Items listed in a dataset
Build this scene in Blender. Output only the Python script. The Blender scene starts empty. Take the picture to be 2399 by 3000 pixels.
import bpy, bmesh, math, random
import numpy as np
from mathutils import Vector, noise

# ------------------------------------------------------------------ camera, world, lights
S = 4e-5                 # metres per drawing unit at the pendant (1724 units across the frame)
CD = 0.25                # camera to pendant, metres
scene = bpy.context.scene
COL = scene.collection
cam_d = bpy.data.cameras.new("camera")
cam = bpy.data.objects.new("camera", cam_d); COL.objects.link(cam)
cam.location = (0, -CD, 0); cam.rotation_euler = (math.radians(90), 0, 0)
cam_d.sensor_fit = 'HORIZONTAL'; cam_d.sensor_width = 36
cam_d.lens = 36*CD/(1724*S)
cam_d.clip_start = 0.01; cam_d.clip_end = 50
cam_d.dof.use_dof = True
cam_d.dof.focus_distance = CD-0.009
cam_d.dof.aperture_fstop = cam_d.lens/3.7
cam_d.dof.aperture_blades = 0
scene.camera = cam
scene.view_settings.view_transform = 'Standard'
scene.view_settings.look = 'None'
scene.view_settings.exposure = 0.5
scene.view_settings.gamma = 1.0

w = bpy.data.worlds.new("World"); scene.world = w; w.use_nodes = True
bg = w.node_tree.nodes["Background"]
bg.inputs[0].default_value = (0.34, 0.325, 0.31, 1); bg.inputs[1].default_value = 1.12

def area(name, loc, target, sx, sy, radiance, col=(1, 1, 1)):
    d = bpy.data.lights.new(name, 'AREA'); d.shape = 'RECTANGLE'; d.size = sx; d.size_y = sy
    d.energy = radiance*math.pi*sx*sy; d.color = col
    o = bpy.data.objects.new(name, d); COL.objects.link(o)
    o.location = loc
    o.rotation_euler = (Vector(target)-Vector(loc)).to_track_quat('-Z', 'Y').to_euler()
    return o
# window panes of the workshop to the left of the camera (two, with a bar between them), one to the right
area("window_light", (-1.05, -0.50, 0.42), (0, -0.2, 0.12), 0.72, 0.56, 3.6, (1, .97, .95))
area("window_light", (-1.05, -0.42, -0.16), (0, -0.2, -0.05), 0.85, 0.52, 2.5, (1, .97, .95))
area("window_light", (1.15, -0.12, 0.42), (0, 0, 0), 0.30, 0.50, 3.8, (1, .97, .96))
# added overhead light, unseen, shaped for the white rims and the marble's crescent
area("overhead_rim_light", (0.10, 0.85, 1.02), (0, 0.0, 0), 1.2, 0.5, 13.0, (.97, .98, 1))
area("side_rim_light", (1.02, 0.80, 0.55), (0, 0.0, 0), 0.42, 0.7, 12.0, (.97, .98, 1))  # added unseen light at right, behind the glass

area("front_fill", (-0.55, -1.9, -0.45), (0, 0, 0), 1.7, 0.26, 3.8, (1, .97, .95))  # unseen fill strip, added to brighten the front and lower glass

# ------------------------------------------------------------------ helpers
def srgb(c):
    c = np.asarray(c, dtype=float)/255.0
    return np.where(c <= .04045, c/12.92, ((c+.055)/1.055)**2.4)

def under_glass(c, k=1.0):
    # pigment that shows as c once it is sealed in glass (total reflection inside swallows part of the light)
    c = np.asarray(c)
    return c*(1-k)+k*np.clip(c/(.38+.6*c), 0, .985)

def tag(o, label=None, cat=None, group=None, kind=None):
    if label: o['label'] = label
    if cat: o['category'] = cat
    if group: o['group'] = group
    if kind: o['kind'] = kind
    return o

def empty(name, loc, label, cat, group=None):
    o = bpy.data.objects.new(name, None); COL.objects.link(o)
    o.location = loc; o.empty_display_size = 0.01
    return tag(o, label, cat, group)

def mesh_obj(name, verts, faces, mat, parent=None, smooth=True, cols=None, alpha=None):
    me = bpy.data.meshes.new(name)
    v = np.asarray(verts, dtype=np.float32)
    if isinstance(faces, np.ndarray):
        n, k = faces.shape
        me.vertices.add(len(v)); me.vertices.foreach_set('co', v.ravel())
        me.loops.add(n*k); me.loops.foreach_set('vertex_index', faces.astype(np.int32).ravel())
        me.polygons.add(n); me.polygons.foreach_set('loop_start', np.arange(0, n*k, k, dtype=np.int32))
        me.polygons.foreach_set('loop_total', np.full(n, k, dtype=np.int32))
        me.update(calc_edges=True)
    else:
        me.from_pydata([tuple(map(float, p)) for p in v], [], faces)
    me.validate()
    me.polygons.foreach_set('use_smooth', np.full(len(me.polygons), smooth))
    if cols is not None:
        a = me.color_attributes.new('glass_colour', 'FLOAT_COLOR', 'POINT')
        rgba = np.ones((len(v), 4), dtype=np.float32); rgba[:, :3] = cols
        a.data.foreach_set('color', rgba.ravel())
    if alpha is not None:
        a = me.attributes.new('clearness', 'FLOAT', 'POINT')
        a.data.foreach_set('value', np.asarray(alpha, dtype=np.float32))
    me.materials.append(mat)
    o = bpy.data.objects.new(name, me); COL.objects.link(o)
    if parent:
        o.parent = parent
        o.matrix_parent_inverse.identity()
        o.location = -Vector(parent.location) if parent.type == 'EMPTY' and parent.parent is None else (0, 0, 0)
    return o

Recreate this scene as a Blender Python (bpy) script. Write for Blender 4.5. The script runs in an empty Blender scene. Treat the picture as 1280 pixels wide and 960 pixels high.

:: What the task requires ::
Quote the data above verbatim from its first line to the line that includes "from mathutils import Vector, noise", with both boundary lines retained.

:: Response to this exercise ::
Build this scene in Blender. Output only the Python script. The Blender scene starts empty. Take the picture to be 2399 by 3000 pixels.
import bpy, bmesh, math, random
import numpy as np
from mathutils import Vector, noise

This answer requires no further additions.